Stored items
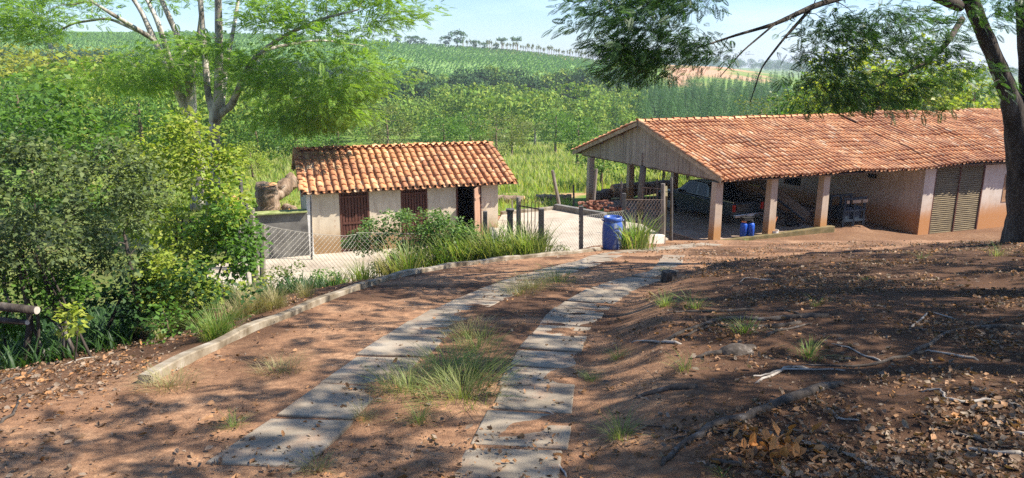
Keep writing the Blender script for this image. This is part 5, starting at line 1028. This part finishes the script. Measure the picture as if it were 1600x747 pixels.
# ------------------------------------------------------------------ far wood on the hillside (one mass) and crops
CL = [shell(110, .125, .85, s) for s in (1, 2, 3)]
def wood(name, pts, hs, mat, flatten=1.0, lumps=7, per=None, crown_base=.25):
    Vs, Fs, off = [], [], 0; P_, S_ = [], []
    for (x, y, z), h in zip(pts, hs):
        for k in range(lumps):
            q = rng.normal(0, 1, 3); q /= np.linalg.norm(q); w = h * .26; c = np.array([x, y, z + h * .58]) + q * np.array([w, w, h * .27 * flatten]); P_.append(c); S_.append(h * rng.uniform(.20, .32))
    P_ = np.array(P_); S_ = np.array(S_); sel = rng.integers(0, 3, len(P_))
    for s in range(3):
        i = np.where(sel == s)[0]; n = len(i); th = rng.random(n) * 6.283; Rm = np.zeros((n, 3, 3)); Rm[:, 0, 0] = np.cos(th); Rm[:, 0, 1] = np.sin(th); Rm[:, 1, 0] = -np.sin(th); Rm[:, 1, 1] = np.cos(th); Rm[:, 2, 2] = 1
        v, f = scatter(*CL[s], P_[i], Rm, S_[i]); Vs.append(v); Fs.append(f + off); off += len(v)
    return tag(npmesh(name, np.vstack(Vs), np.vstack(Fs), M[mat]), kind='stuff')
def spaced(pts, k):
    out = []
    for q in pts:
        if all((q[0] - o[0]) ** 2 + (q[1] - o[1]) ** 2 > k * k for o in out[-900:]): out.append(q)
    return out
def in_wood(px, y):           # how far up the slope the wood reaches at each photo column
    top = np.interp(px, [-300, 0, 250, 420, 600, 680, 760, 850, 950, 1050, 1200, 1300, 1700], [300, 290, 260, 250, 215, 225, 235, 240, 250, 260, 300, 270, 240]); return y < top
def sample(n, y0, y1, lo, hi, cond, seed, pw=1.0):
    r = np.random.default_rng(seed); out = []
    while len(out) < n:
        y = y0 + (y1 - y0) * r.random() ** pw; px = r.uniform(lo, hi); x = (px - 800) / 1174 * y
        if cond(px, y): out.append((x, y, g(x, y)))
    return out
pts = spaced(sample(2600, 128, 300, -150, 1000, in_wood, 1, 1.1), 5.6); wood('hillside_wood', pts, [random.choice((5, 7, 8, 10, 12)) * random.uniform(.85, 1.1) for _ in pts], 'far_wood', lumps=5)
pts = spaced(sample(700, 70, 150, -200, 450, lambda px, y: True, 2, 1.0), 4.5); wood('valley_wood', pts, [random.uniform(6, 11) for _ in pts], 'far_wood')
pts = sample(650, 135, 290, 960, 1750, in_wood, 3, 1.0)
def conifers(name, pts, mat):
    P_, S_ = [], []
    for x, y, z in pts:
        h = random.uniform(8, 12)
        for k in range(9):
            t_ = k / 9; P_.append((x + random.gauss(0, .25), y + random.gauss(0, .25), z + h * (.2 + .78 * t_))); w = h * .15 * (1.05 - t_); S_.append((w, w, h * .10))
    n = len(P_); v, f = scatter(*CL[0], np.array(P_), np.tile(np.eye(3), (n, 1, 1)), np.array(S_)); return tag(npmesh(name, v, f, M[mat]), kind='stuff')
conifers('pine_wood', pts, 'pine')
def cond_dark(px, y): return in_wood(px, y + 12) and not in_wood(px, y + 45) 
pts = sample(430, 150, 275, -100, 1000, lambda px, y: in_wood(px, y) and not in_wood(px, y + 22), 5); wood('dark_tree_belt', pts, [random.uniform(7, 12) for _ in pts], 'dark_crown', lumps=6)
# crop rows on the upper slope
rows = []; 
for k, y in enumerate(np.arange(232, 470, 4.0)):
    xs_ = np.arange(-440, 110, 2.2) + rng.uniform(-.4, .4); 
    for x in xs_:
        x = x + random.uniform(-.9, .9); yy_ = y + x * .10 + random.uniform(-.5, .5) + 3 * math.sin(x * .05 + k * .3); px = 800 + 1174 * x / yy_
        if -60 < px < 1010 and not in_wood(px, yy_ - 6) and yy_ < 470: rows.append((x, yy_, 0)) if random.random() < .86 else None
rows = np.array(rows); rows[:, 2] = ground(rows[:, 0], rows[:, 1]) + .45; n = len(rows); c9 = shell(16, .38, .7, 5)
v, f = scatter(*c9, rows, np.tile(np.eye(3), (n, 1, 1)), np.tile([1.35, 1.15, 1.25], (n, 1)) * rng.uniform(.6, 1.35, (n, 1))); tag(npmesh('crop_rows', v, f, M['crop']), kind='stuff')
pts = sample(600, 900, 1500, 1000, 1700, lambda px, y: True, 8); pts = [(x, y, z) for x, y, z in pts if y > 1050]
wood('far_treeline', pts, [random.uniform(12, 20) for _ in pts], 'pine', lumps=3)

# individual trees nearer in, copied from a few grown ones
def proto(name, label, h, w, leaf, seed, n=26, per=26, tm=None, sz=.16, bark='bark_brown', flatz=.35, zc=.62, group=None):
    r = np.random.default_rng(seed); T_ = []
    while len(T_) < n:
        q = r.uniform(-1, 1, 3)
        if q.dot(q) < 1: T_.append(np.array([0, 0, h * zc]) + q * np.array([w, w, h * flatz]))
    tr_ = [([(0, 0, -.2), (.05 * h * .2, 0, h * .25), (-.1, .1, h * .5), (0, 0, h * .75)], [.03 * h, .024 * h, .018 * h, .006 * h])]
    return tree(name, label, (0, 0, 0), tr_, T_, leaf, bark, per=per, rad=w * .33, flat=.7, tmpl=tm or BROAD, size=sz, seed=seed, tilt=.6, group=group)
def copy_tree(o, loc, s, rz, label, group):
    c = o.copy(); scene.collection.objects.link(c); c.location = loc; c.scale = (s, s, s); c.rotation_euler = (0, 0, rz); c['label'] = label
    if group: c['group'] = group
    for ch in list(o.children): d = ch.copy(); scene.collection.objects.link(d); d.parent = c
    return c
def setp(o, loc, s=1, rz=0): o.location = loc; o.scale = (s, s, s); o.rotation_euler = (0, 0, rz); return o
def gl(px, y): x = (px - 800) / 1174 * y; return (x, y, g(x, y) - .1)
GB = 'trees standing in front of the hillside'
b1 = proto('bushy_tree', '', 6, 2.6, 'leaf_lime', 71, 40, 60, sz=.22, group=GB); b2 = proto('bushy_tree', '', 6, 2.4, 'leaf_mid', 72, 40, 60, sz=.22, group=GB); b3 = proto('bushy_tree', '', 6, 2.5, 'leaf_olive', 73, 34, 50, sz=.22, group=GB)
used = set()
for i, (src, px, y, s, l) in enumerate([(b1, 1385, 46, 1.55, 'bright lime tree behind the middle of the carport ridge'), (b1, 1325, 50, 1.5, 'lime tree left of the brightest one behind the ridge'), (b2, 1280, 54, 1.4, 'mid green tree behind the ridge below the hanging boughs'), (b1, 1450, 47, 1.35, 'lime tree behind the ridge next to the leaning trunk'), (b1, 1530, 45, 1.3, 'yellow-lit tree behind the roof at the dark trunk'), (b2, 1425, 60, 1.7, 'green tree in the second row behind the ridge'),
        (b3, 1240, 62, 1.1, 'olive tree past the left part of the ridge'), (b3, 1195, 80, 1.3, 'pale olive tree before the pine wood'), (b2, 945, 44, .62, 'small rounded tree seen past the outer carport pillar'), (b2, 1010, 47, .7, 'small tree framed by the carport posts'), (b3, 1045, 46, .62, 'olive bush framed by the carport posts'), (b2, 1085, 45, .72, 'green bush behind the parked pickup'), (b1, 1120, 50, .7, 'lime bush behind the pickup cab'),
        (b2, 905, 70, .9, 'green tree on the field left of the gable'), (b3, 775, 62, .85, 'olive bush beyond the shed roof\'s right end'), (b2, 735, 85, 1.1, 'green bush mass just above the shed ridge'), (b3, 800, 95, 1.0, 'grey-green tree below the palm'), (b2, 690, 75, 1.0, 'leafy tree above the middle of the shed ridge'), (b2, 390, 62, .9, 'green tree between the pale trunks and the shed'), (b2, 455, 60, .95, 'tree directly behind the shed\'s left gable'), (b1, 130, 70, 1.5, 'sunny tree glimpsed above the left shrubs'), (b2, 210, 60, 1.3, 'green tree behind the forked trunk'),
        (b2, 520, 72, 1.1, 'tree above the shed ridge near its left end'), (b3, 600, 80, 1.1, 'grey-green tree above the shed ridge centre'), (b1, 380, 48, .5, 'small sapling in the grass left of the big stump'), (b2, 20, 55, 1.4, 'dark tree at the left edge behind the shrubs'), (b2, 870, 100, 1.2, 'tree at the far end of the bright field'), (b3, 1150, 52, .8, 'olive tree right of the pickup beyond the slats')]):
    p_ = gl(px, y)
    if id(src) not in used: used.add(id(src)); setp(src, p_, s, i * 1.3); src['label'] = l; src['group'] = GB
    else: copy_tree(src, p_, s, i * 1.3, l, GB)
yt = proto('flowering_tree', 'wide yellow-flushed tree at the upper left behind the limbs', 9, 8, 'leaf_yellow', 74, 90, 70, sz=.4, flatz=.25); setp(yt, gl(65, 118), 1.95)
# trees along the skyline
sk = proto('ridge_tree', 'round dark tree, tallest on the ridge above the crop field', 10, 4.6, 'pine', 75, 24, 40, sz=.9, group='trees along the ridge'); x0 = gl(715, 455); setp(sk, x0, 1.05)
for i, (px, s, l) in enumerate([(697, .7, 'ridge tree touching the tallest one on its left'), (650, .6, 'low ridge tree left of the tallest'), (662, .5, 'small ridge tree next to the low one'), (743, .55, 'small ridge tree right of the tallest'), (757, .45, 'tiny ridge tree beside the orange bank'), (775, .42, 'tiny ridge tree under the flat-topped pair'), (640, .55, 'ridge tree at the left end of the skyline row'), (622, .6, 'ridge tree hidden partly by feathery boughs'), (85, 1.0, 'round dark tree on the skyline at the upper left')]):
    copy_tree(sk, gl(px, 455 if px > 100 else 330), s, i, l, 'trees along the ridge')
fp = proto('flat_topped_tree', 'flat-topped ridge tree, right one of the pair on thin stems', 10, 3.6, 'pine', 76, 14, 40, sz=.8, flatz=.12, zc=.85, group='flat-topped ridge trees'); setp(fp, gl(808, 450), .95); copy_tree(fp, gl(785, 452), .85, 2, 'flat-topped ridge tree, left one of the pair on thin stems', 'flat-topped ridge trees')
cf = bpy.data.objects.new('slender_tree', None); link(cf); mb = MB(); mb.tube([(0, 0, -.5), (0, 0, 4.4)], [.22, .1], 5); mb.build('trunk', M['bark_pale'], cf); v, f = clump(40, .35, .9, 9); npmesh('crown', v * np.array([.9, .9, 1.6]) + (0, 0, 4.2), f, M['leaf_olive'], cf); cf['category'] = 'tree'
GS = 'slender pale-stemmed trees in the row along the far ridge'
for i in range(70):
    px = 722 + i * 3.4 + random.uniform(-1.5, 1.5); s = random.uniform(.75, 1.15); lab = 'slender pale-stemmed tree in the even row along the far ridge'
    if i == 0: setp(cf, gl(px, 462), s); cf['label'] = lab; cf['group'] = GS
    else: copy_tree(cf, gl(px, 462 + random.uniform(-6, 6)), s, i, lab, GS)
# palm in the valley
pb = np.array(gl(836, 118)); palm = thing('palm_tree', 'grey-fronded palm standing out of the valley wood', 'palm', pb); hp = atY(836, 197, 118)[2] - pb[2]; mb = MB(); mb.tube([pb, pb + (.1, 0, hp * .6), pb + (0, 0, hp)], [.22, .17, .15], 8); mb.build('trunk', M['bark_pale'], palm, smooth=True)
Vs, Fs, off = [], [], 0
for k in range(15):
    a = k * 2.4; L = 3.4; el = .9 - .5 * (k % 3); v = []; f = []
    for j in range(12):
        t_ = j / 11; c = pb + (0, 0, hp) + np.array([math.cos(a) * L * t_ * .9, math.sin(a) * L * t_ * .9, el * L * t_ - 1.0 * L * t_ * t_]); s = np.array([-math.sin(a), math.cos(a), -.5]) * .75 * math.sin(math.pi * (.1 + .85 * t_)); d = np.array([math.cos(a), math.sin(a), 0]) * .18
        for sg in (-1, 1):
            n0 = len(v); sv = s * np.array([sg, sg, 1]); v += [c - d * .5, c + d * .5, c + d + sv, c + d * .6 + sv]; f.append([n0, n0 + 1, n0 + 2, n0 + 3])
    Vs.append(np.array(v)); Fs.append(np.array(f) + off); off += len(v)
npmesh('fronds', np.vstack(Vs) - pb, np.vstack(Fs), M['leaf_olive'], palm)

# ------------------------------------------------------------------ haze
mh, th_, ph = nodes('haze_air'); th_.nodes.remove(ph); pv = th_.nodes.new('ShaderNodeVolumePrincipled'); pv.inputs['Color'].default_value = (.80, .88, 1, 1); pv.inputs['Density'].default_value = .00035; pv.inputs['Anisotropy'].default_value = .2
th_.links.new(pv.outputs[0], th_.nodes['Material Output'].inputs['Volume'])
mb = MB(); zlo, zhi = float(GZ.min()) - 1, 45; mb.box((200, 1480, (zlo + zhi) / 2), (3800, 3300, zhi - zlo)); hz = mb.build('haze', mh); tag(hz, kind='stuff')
...
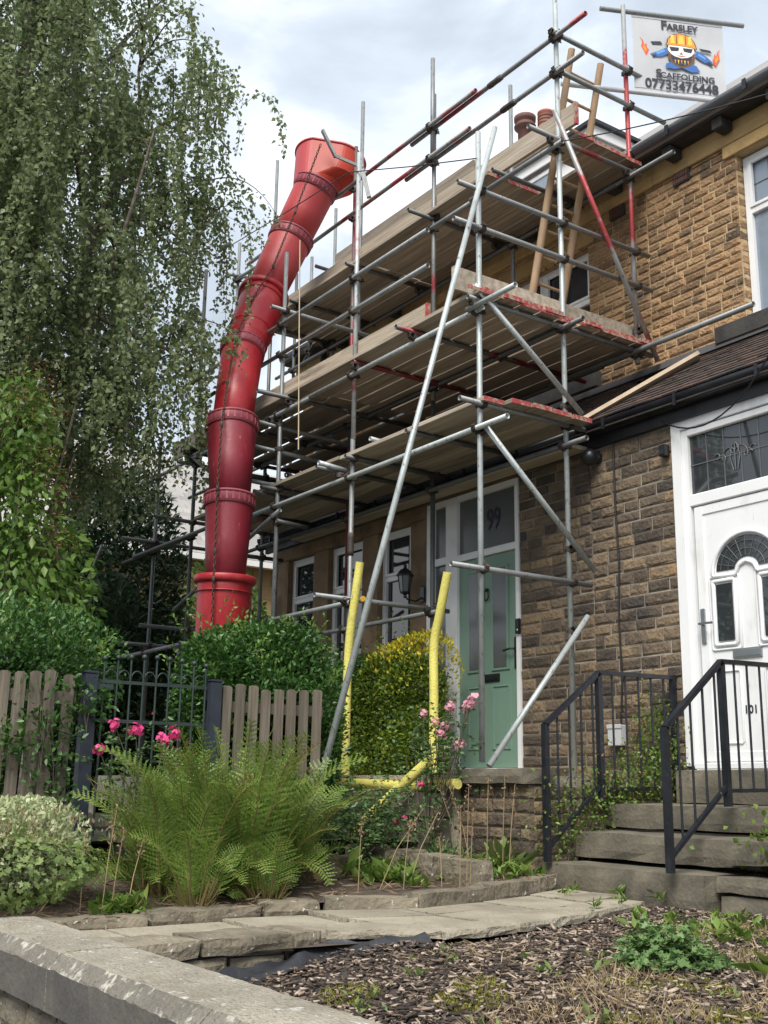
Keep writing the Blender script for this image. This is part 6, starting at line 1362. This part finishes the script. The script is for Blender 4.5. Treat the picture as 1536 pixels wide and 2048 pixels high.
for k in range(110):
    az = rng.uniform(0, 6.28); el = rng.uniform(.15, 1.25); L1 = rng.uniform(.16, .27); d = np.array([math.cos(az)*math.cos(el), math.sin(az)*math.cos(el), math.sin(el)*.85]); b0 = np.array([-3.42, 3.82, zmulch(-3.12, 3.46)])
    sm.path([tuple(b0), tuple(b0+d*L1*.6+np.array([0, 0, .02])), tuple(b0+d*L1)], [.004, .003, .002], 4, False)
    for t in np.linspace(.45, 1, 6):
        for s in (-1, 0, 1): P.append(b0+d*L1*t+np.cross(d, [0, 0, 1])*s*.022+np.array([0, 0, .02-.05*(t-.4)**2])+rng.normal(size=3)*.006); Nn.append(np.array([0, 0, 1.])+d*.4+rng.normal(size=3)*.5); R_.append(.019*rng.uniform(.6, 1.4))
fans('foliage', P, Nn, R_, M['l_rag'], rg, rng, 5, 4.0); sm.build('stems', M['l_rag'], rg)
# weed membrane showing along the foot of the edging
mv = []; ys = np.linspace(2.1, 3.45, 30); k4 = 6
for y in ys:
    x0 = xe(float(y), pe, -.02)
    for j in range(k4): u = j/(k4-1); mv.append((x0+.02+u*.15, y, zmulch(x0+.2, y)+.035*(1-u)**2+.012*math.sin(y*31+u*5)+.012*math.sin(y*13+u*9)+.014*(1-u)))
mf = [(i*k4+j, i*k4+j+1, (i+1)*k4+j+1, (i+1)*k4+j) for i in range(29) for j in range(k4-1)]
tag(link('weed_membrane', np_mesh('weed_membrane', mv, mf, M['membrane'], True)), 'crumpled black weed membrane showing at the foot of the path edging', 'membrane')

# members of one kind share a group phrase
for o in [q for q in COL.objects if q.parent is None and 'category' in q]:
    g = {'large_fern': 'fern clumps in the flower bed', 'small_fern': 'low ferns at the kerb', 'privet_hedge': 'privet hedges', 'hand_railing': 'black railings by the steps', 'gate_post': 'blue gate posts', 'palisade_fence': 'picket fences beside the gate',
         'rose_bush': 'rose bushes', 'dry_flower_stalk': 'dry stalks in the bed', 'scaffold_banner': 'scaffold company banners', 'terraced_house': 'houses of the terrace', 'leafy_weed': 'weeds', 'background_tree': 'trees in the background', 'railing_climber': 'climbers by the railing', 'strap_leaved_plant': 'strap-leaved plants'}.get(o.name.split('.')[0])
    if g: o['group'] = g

» **Required task**: Pull out each line holding the string "picture".

» **Solution for this task**:
Keep writing the Blender script for this image. This is part 5, starting at line 1028. This part finishes the script. Measure the picture as if it were 1600x747 pixels.
Keep writing the Blender script for this image. This is part 6, starting at line 1362. This part finishes the script. The script is for Blender 4.5. Treat the picture as 1536 pixels wide and 2048 pixels high.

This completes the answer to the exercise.